Abstract

AbstractWe wrote this book with the central goal of documenting patterns and trends of racial and ethnic segregation across communities and over time in the United States using refined methods of measurement analysis, which can sometimes be expected to change what we thought we knew from past research and at other times add more to our understanding of established patterns. In making this our goal, we produced several contributions that happily build continuity with past research and set a foundation for future research, which we can expect to come in waves each time there is a decennial census data release. First and foremost, by using measures of segregation that are free of index bias and specifically employing the separation index, a measure of evenness that can dependably signal when prototypical patterns of segregation are occurring, we were able to reanalyze and describe patterns and levels of racial and ethnic residential segregation across the United States and over time. We are not the first to describe patterns of segregation, here operationalized as the uneven distribution of two groups across neighborhood-level spatial units, across communities and over time in the United States. But we are the first to simultaneously use measures that are corrected for index bias, measure segregation of households rather than persons, and expand our analysis to not only metropolitan areas but also micropolitan areas and noncore counties.
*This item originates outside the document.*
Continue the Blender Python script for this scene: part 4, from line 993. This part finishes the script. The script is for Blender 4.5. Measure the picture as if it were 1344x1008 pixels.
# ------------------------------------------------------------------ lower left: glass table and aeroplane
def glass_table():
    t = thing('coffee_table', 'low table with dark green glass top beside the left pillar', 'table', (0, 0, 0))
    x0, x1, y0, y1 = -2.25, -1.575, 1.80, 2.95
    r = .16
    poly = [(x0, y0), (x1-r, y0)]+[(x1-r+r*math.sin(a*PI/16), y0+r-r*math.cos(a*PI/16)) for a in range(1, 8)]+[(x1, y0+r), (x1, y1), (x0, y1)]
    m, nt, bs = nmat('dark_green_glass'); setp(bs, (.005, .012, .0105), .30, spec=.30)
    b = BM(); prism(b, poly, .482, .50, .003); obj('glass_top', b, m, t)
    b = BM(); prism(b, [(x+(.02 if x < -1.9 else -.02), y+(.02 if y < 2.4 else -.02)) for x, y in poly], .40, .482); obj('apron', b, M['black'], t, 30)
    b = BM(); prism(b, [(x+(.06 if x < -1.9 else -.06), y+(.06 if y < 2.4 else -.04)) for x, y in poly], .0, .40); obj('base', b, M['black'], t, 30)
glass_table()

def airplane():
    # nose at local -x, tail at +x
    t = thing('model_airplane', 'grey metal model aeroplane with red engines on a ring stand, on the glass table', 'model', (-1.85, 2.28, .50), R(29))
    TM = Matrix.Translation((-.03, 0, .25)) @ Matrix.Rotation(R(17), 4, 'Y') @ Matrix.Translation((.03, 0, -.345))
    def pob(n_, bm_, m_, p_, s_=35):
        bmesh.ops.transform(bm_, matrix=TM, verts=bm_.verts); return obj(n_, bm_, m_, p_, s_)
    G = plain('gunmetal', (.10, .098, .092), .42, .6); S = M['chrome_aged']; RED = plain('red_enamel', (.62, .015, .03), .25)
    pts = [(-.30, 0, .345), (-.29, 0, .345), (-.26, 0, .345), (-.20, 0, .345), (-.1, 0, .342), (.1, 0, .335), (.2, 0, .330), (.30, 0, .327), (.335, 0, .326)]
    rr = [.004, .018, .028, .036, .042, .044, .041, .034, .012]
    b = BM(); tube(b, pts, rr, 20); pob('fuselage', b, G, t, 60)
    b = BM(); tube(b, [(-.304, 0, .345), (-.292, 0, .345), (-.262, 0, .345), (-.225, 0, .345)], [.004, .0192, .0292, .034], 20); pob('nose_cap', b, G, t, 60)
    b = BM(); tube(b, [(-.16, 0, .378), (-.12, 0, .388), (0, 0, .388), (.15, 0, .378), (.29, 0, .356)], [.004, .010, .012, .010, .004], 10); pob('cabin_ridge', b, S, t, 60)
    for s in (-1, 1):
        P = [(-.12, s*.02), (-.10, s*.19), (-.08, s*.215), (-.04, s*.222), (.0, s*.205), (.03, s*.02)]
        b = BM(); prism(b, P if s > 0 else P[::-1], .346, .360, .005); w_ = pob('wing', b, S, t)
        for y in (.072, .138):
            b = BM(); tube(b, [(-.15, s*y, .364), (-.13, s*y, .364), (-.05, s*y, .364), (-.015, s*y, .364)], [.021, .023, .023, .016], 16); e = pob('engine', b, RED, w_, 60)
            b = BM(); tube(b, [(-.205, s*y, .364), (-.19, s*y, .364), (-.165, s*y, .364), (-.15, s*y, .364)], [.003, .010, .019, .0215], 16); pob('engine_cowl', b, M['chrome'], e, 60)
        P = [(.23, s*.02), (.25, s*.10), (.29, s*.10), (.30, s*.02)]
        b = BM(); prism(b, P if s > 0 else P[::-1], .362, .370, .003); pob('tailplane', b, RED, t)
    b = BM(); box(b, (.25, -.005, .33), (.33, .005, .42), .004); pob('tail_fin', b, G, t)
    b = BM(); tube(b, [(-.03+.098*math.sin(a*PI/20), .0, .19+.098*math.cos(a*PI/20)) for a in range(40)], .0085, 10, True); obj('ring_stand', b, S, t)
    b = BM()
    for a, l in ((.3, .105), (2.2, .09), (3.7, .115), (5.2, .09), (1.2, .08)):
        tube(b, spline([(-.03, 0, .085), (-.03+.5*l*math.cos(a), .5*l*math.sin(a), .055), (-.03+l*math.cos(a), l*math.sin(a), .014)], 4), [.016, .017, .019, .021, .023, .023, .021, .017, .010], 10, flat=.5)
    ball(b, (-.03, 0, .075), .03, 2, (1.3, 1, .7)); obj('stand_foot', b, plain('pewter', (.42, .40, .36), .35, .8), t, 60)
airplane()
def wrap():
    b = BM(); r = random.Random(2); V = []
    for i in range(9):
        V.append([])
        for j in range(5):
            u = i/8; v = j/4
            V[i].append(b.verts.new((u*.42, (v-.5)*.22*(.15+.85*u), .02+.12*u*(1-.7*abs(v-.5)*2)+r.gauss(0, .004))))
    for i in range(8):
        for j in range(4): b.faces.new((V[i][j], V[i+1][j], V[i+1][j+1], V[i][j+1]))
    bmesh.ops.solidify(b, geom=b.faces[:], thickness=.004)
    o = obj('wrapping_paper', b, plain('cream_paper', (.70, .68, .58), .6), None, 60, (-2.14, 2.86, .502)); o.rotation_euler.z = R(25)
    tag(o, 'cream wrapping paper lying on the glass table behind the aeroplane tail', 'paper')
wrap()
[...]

Our findings should be viewed as reliable benchmarks for descriptive analyses of racial and ethnic residential segregation across a broad range of communities moving forward and should also be taken instructively, as they demonstrate the application of the methodological changes that we recommend should be the standard for residential segregation measurement. We also use Fossett’s (2017) difference-of-means calculation of segregation indices to demonstrate new approaches for linking locational attainments to residential segregation patterns, situating segregation quantitatively as a stratification outcome. In this final chapter, we describe how this study establishes continuity with past research and sets the path for residential segregation research in the future.